Kimberly-Clark Points to Kenvue Acquisition as Generational Value Driver

  • Kimberly-Clark presented at the 2026 CAGNY Conference, highlighting the anticipated value creation from its pending acquisition of Kenvue.
  • The company attributes recent solid volume-plus-mix led growth and market share gains (up or even in two-thirds of categories) to its 'Powering Care' transformation.
  • Kimberly-Clark's R&D contributed to over 75% of volume-plus-mix led growth in 2025, with a focus on science-backed innovation.
  • The company achieved gross productivity savings of 6% of cost of goods sold over the past two years.

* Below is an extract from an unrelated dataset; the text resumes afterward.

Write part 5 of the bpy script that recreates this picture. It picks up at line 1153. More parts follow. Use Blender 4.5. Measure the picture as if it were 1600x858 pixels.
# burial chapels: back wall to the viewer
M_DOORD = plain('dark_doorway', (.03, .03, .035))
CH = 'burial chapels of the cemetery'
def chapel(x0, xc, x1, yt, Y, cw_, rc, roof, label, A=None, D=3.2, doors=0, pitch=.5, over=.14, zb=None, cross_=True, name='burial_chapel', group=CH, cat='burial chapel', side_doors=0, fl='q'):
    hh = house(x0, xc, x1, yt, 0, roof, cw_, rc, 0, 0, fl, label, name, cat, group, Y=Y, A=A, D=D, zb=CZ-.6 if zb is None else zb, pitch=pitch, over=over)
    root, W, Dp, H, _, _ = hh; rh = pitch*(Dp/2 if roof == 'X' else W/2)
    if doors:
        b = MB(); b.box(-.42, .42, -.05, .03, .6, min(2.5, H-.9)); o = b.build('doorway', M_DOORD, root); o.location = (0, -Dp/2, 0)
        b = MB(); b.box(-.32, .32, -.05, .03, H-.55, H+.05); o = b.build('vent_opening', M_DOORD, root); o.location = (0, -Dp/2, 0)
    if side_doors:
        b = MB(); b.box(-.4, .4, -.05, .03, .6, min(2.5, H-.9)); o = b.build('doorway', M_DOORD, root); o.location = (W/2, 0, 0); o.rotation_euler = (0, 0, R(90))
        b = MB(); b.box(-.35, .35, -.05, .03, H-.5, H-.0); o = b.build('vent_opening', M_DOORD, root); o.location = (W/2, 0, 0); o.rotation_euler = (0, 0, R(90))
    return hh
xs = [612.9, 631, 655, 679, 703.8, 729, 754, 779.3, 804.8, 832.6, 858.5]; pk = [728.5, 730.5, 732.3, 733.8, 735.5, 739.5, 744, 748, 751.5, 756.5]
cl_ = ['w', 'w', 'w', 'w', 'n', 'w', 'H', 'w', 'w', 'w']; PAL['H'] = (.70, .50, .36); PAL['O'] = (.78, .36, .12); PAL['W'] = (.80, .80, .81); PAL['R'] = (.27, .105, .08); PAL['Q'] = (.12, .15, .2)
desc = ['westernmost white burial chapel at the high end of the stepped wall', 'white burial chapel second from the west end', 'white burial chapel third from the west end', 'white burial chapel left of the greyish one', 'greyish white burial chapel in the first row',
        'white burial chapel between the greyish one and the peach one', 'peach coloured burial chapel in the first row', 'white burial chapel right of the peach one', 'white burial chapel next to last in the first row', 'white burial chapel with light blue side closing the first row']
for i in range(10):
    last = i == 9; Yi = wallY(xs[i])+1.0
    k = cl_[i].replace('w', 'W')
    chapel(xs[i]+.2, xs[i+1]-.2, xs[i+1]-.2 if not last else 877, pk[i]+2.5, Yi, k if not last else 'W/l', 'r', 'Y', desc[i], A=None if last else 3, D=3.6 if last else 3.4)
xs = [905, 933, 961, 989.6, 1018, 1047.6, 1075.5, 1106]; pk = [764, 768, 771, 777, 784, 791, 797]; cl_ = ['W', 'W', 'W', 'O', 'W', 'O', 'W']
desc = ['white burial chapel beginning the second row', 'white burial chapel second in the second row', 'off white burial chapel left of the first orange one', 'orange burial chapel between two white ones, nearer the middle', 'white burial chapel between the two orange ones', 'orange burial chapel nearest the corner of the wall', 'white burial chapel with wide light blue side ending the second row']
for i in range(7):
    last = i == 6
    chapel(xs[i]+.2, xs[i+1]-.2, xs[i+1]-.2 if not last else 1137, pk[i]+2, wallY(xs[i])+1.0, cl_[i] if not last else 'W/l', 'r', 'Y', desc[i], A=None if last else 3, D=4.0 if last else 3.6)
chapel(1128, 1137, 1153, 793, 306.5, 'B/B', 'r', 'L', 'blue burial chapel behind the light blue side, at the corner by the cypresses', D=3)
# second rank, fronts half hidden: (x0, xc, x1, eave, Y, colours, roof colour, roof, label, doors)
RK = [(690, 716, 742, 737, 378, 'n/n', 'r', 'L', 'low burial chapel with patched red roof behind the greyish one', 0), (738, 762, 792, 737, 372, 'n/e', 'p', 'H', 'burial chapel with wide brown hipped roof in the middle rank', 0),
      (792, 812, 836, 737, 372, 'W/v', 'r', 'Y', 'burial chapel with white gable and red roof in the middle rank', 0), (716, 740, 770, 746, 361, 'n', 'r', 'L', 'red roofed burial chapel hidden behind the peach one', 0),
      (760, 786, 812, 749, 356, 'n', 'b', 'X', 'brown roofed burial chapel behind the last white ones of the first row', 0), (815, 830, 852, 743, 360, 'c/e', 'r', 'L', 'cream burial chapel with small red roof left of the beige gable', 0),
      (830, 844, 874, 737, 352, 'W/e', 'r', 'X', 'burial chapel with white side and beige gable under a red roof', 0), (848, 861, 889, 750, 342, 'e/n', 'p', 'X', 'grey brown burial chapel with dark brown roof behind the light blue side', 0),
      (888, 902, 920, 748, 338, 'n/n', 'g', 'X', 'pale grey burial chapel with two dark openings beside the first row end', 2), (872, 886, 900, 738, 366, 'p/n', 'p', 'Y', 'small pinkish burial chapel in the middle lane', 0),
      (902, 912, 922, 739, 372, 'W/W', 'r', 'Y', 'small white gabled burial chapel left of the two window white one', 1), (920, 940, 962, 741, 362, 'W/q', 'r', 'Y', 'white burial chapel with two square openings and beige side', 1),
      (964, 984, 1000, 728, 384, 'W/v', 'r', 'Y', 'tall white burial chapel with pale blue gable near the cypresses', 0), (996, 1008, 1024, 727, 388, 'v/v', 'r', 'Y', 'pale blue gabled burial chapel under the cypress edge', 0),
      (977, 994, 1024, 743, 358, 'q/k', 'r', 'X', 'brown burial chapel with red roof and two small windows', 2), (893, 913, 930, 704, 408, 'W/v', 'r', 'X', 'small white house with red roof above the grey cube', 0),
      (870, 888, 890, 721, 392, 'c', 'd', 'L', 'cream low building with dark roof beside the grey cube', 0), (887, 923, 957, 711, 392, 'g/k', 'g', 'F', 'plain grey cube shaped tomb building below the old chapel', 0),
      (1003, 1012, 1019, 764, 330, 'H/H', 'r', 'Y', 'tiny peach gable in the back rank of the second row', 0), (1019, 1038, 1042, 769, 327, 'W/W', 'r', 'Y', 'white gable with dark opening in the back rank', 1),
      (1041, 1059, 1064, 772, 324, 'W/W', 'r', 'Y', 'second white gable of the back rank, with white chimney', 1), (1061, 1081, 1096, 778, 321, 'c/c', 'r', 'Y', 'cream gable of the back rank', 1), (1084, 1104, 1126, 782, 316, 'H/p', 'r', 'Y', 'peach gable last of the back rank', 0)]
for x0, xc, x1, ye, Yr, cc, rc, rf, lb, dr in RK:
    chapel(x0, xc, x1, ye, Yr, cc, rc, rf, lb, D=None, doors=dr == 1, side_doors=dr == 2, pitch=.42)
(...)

Kimberly-Clark is positioning the Kenvue acquisition as a cornerstone of its long-term value creation strategy, leveraging its 'Powering Care' operating model to drive synergies and capitalize on demographic trends. The company's emphasis on science-backed innovation and operational efficiency suggests a deliberate effort to differentiate itself in a competitive consumer goods landscape. However, the acquisition represents a significant bet on Kenvue's performance and the ability to integrate two distinct business models.

Integration Risk
The success of Kimberly-Clark’s strategy hinges on the effective integration of Kenvue’s operations and brands, a process that carries inherent execution risk and potential for disruption.
Demographic Shifts
The projected mid-to-high single-digit growth rates in baby care, women's health, and active aging segments will need to materialize for Kimberly-Clark to realize the anticipated benefits.
Innovation Pipeline
The sustainability of Kimberly-Clark’s growth will depend on the continued delivery of profitable, innovation-led products, and whether the current pipeline can maintain its contribution to growth.